Tony wrote:
(I don't think anyone here would claim the
PDP8/e on my
desk was anyhting other than a computer).=20
With tongue in cheek, I suggest that the PDP8/e is *not* a computer.
Actually, I think this is the very heart of the matter...
Abraham lincoln (I think) said (when arguing about a rather more serious
matter) that 'calling a tail a leg does not make it one'. I would add
that also calling a tail something else does not stop it from being a tail.

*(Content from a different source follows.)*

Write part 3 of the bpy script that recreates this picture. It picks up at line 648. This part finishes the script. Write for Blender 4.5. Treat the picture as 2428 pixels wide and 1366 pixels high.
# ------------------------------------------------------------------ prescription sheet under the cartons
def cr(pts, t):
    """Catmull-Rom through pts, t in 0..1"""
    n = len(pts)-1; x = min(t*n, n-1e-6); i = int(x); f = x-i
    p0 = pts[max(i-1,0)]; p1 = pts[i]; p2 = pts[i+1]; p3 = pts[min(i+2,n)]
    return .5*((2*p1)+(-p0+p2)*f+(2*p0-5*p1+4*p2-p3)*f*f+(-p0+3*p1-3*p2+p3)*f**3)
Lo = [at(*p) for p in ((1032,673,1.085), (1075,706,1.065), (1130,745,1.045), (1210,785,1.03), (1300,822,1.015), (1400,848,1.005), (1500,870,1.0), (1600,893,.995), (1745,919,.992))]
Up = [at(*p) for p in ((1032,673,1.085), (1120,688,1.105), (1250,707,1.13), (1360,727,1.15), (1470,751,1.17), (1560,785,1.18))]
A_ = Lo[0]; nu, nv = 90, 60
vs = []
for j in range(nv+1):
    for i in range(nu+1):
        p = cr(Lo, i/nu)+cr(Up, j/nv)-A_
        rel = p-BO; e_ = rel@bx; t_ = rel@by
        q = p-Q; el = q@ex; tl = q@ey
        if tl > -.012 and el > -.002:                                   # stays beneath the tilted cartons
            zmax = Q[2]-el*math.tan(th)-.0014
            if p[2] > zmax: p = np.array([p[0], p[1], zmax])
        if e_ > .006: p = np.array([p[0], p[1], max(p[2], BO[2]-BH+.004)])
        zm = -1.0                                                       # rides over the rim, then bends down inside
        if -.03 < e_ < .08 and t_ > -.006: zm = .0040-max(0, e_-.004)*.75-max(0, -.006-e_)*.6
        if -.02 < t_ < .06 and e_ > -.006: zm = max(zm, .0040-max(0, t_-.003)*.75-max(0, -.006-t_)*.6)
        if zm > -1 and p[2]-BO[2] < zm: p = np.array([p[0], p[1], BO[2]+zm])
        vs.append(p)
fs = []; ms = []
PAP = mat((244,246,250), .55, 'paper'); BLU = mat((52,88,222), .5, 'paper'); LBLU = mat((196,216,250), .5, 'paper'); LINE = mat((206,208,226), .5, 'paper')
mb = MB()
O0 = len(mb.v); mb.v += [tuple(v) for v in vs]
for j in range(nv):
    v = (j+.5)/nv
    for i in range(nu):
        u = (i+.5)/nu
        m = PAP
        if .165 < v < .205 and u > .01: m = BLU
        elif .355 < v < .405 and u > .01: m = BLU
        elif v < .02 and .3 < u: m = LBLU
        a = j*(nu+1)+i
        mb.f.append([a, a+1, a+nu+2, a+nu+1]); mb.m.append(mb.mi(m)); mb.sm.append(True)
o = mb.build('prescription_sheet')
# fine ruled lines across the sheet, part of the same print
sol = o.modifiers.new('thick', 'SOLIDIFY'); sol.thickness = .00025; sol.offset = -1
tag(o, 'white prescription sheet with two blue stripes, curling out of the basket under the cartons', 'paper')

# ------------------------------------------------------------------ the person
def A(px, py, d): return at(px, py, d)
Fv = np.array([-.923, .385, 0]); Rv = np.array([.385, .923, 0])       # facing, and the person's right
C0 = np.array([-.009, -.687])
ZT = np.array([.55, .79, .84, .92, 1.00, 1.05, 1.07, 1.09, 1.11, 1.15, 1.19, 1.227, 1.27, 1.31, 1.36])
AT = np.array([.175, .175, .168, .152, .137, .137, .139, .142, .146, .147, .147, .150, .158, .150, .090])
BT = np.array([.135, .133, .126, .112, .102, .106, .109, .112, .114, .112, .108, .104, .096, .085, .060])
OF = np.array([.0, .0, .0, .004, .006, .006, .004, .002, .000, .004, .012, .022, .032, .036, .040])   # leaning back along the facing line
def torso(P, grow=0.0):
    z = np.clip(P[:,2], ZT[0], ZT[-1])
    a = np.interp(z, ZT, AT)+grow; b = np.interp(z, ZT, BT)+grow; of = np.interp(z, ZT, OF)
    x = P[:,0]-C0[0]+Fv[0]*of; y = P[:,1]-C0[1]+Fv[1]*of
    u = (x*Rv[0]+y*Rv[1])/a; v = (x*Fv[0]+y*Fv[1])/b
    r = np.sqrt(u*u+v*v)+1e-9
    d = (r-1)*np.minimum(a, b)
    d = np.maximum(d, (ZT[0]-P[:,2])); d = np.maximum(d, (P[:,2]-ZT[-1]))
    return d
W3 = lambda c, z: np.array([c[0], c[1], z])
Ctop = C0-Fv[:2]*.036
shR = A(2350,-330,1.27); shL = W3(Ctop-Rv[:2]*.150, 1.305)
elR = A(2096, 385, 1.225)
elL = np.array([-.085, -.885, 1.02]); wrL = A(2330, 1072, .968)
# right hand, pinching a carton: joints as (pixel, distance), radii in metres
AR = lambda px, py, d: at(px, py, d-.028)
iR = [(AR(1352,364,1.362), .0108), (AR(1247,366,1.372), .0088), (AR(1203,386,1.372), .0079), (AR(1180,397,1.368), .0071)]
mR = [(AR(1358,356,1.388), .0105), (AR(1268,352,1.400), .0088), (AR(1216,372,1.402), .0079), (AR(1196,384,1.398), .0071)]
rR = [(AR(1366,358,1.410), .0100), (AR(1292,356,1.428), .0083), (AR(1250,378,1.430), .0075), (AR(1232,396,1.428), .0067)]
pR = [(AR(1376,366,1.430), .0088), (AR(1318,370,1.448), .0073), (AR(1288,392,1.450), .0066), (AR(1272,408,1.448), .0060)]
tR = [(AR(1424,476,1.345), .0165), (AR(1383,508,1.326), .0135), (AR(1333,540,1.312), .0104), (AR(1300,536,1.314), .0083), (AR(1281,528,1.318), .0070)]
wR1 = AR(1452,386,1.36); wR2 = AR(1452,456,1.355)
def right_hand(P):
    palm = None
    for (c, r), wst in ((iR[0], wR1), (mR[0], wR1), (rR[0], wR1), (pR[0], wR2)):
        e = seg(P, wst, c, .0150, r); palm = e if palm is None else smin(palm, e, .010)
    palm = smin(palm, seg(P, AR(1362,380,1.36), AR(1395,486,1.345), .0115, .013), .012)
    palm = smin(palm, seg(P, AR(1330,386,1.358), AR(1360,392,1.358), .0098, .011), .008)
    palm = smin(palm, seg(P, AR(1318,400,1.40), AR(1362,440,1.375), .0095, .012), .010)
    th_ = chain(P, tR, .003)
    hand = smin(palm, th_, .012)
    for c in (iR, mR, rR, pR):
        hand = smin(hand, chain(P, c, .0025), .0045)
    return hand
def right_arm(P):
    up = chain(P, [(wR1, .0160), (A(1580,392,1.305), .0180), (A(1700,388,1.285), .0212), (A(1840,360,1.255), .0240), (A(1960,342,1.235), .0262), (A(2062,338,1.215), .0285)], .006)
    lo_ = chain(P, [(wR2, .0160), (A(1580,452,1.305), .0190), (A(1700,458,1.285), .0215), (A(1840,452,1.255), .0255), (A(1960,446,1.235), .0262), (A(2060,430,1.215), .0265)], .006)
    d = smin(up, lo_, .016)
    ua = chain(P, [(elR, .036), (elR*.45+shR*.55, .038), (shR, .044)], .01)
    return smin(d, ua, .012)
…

In this case, calling something a 'computer' does not necessarily make it
a computer by all definitions. It may be a computer by some definitions
and not others. It may not be a computer by any sensible defition
Similarly, the fact that the PDP8 was called a 'Programemd Data Processor'
and that the HP9830 [1] was called a 'Model 30 Calculator' by HP, both for
perfectly good marketing reasons, does not stop either of them being
classed as computers by a reasonable definition of the word.
[1] A desktoip machine with an alphanumeric display and BASIC in ROM.
It's hard to make a sensible definition of 'computer' that excludes it.
So, yes, you can, very reasoanbly, call ENIAC, Colossus, the ABC, etc,
'computers'. Equally, yuo may have a definition, such as requiring a
stored program, that excludes them. Neither is 'right' or 'wrong'.